Its shareholder meeting June 6 saw a non-executive director Tolga Bilgin, CEO of shareholder Bilgin Enerji of Turkey, fail to secure the necessary 50% of the votes to secure his appointment.

For Hayward, former CEO of UK major BP and Glencore's current non-executive chairman, the AGM was a natural point at which to leave, his departure having first been trailed since May 2016; for Rothschild it was personal reasons, a company spokesman told NGW June 7. He retains his shareholding.

Departing Genel chairman Tony Hayward (Photo credit: Glencore)

The company has struggled, as its oil reserves have been determined at a much lower level than originally thought; and the government, while now roughly up to date with its payments – it last paid in February – still owes $500mn for output before September 2015. If it paid, that would have a material impact on the market capitalisation, which is now languishing at £248mn ($320mn), compared with its peak of £3.1bn.
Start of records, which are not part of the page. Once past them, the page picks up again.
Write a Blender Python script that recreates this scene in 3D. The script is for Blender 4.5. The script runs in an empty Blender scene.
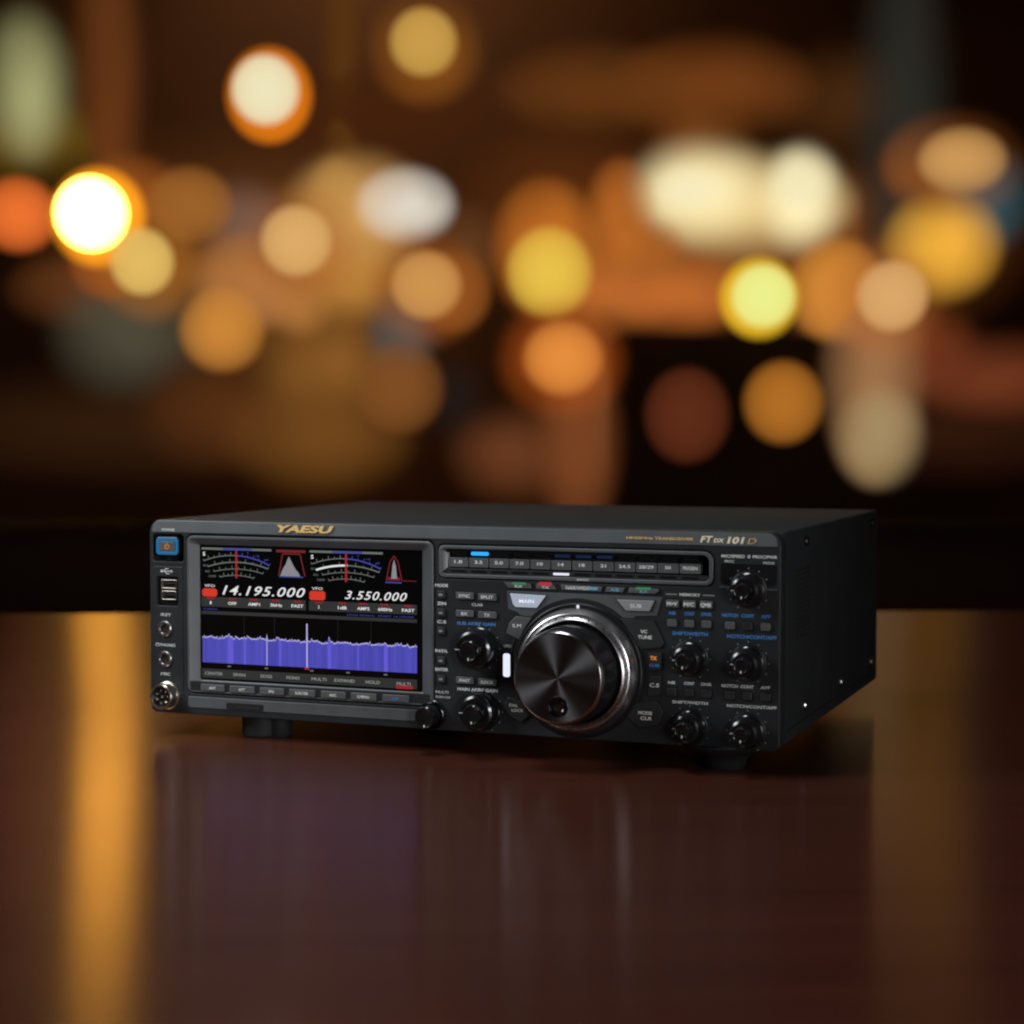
import bpy, bmesh, math, random
from mathutils import Vector, Matrix, Euler
R = math.radians
random.seed(7)
C = bpy.context.scene.collection
sc = bpy.context.scene
MM = 0.001

# ------------------------------------------------------------------ helpers
def lin(c):
    return tuple(((v/255.0)/12.92 if v/255.0 <= 0.04045 else ((v/255.0+0.055)/1.055)**2.4) for v in c)

def link(o, parent=None):
    C.objects.link(o)
    if parent is not None: o.parent = parent
    return o

def empty(name, loc=(0,0,0), rot=(0,0,0), label=None, cat=None, group=None):
    o = bpy.data.objects.new(name, None); o.location = loc; o.rotation_euler = rot
    o.empty_display_size = 0.02
    link(o); tag(o, label, cat, group); return o

def tag(o, label=None, cat=None, group=None, kind=None):
    if label: o['label'] = label
    if cat: o['category'] = cat
    if group: o['group'] = group
    if kind: o['kind'] = kind
    return o

def finish(me, angle=32):
    for p in me.polygons: p.use_smooth = True
    try: me.set_sharp_from_angle(angle=R(angle))
    except Exception: pass

class MB:
    """collects shapes in millimetres, builds one mesh object in metres"""
    def __init__(s): s.bm = bmesh.new()
    def box(s, x0, x1, y0, y1, z0, z1, bev=0.0, seg=3):
        b = bmesh.new()
        bmesh.ops.create_cube(b, size=1.0)
        for v in b.verts:
            v.co = Vector(((x0+x1)/2+v.co.x*(x1-x0), (y0+y1)/2+v.co.y*(y1-y0), (z0+z1)/2+v.co.z*(z1-z0)))
        if bev: bmesh.ops.bevel(b, geom=b.edges[:], offset=bev, segments=seg, profile=0.5, affect='EDGES')
        s.merge(b); return s
    def merge(s, b):
        me = bpy.data.meshes.new('tmp'); b.to_mesh(me); b.free(); s.bm.from_mesh(me); bpy.data.meshes.remove(me)
    def mesh(s, me):
        s.bm.from_mesh(me); bpy.data.meshes.remove(me); return s
    def lathe(s, prof, cx, cz, y0=0.0, n=64, wob=None, cap0=True, cap1=True):
        """prof: list of (radius, y); turned round an axis along Y through (cx, cz)"""
        rings = []
        for r, y in prof:
            ring = []
            for i in range(n):
                a = 2*math.pi*i/n
                rr = r*(wob(i, r, y) if wob else 1)
                ring.append(s.bm.verts.new((cx+rr*math.cos(a), y0+y, cz+rr*math.sin(a))))
            rings.append(ring)
        for a, b in zip(rings, rings[1:]):
            for i in range(n):
                j = (i+1) % n
                s.bm.faces.new((a[i], a[j], b[j], b[i]))
        if cap0: s.bm.faces.new(rings[0])
        if cap1: s.bm.faces.new(list(reversed(rings[-1])))
        return s
    def lathez(s, prof, cx, cy, n=48):
        rings = []
        for r, z in prof:
            rings.append([s.bm.verts.new((cx+r*math.cos(2*math.pi*i/n), cy+r*math.sin(2*math.pi*i/n), z)) for i in range(n)])
        for a, b in zip(rings, rings[1:]):
            for i in range(n):
                j = (i+1) % n; s.bm.faces.new((a[i], a[j], b[j], b[i]))
        s.bm.faces.new(rings[0]); s.bm.faces.new(list(reversed(rings[-1])))
        return s
    def quad(s, pts):
        s.bm.faces.new([s.bm.verts.new(p) for p in pts]); return s
    def build(s, name, mat, parent=None, angle=32, recalc=True):
        if recalc: bmesh.ops.recalc_face_normals(s.bm, faces=s.bm.faces[:])
        for v in s.bm.verts: v.co *= MM
        me = bpy.data.meshes.new(name); s.bm.to_mesh(me); s.bm.free()
        me.materials.append(mat); finish(me, angle)
        return link(bpy.data.objects.new(name, me), parent)

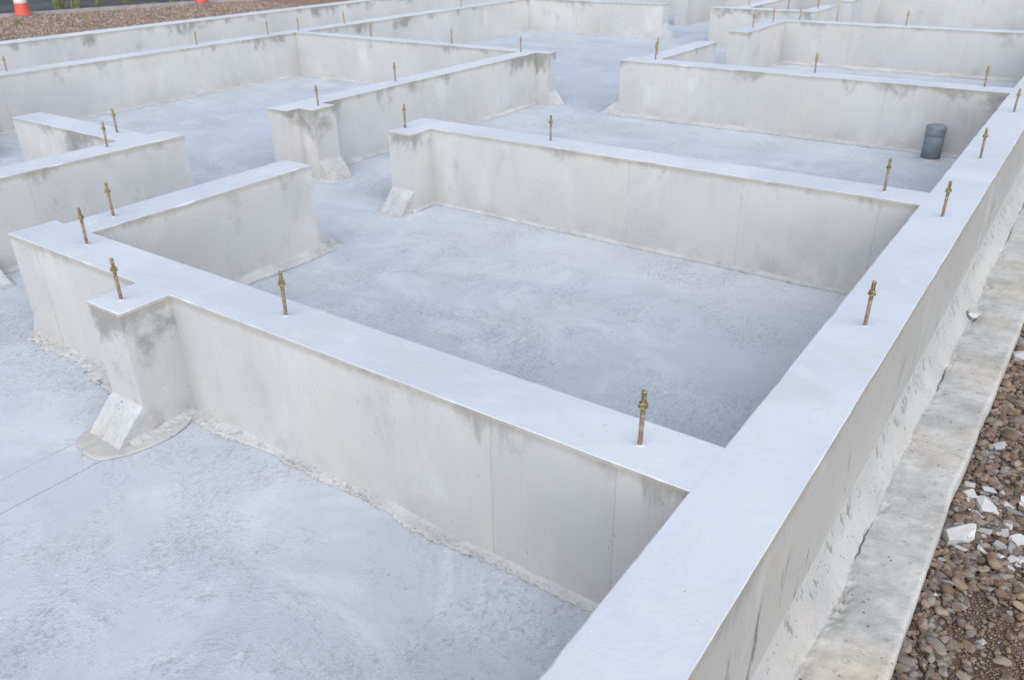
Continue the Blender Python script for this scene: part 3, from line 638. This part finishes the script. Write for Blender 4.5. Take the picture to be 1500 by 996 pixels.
BOLTS = [
 (-0.129, 0.072, 'nearest gold anchor bolt, on the nearest cross wall close to the outer wall', 1.0),
 (-1.079, 0.082, 'gold anchor bolt midway along the nearest cross wall, right of its pilaster', 1.0),
 (0.078, 0.776, 'nearest gold anchor bolt on the outer right wall', 1.0),
 (-1.501, -0.087, 'gold anchor bolt standing on the nearest stained pilaster', 1.0),
 (-1.958, 0.083, 'anchor bolt at the left end of the nearest cross wall, beside the inner corner', 0.97),
 (-2.134, 0.273, 'anchor bolt on the short free-ended wall at left', 1.0),
 (0.080, 1.673, 'second anchor bolt along the outer right wall, by the second cross wall', 1.02),
 (-0.130, 1.850, 'anchor bolt at the right end of the second cross wall', 1.0),
 (0.072, 2.463, 'third anchor bolt along the outer right wall, nearest the drain pipe', 1.0),
 (0.073, 3.424, 'farthest visible anchor bolt on the outer right wall', 0.97),
 (-1.465, 1.850, 'anchor bolt alone on the middle of the second cross wall', 0.96),
 (-2.159, 1.709, 'anchor bolt on the pilaster of the second cross wall', 0.96),
 (-3.015, 0.775, 'anchor bolt on the left foreground wall, left one of the corner pair', 0.98),
 (-3.228, 0.950, 'anchor bolt on the short return wall, right one of the corner pair', 0.95),
 (-2.881, 1.850, 'anchor bolt on the near pilaster of the middle wall', 0.95),
 (-3.010, 2.573, 'anchor bolt halfway along the middle wall', 1.0),
 (-3.030, 3.890, 'anchor bolt at the far end of the middle wall by its corner', 0.95),
 (-0.133, 4.030, 'anchor bolt at the right end of the third cross wall', 1.0),
 (-1.021, 4.020, 'anchor bolt in the middle of the third cross wall', 1.0),
 (-2.148, 4.240, 'left bolt of the pair near the left end of the third cross wall', 1.0),
 (-2.060, 4.040, 'right bolt of the pair near the left end of the third cross wall', 0.95),
 (-5.500, 3.000, 'thin distant bolt on the long inner left wall, leftmost whole one', 0.95),
 (-5.500, 3.700, 'distant bolt on the long inner left wall, just left of its junction', 0.95),
 (-5.480, 4.020, 'distant bolt at the junction of the long inner left wall and cross wall', 0.95),
 (-5.500, 4.590, 'distant bolt on the long inner left wall just past its junction', 0.95),
 (-4.584, 3.990, 'left bolt of two on the background cross wall', 0.98),
 (-3.736, 3.990, 'right bolt of two on the background cross wall', 0.96),
 (-5.500, 6.330, 'very distant bolt on the long inner left wall, cut by the picture top', 1.0),
 (-2.130, 5.980, 'left bolt on the short gap wall in the upper right', 0.95),
 (-2.115, 6.430, 'second bolt on the short gap wall, nearer its corner', 1.0),
 (-1.950, 6.640, 'bolt just right of the corner of the fourth cross wall', 0.92),
 (-1.074, 6.630, 'bolt alone on the middle of the fourth cross wall', 1.0),
 (-2.820, 7.720, 'far bolt on the far left branch wall at the picture top', 0.95),
 (-2.330, 7.470, 'far bolt on the low far wall between its two branches', 0.95),
 (-2.160, 7.860, 'left bolt of two on the far right branch wall', 0.95),
 (-2.110, 7.700, 'right bolt of two on the far right branch wall', 0.95),
 (-5.520, 1.560, 'distant bolt at the left picture edge on the long inner wall', 0.9)]
for i, (x, y, lab, h) in enumerate(BOLTS):
    b = proto if i == 0 else copy_tree(proto)
    b.location = (x, y, 0.0); b.rotation_euler = (R_(rnd.uniform(-2, 2)), R_(rnd.uniform(-2, 2)), rnd.uniform(0, 6.28)); b.scale = (1, 1, h*rnd.uniform(0.97, 1.03))
    tag(b, lab, 'anchor bolt', 'anchor bolts standing along the wall tops')
proto.rotation_euler = (R_(0.6), R_(1.0), 0.35)

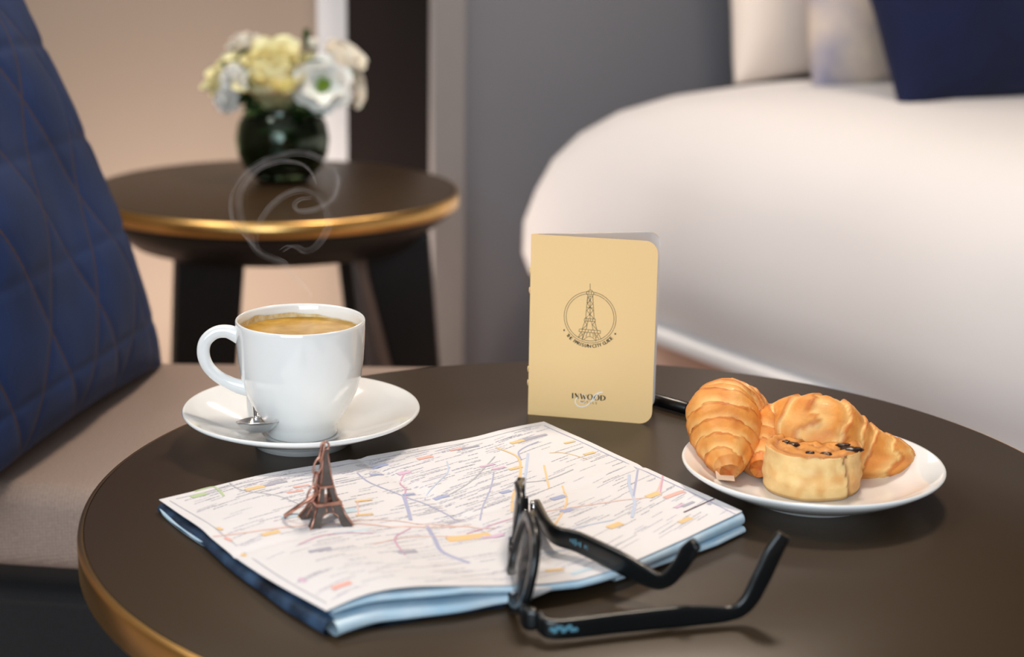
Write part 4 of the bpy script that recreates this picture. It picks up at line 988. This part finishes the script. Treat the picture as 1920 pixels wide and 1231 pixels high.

However, apart from damaging the economy of the country, the struggle with Isis/Daesh has not impacted oil production at the company's sites, the spokesperson told NGW: "Production is 'strong and stable' and the biggest problem is the geology."

Another material impact could come from the development of the Miran gas assets, for whom a partner is sought. An obvious choice, the spokesman told NGW June 7, would be state-owned Turkish Energy Company, which is to buy all the gas. But Genel is talking to other companies too. Gas production could begin at 4bn m³/yr and rise to 10bn m³/yr, within three years of the final investment decision. The company hopes to secure an agreement with a partner this year.

Hayward told the Financial Times in an interview that the gas project could be worth $2bn-2.5bn, a figure the company did not entirely disagree with, telling NGW that the gas would bring "an enormous benefit," but qualifying it with assumptions made about farm-outs, discounted cash flow and other unknowns.

Oil analyst Malcolm Graham-Wood commented in his blog that after the AGM: "The board will show significant changes as the current members are dropping like flies. There is little doubt that the new chairman Stephen Whyte will have his work cut out, but it is a good appointment and it is not all finished at Genel yet. Production at Tawke is ok, at Taq Taq it is still pretty grim, but just the faintest signs of the fall being arrested. The development of the gas assets continues and real progress has been made here in recent months, it could still be the pot of gold so many have predicted."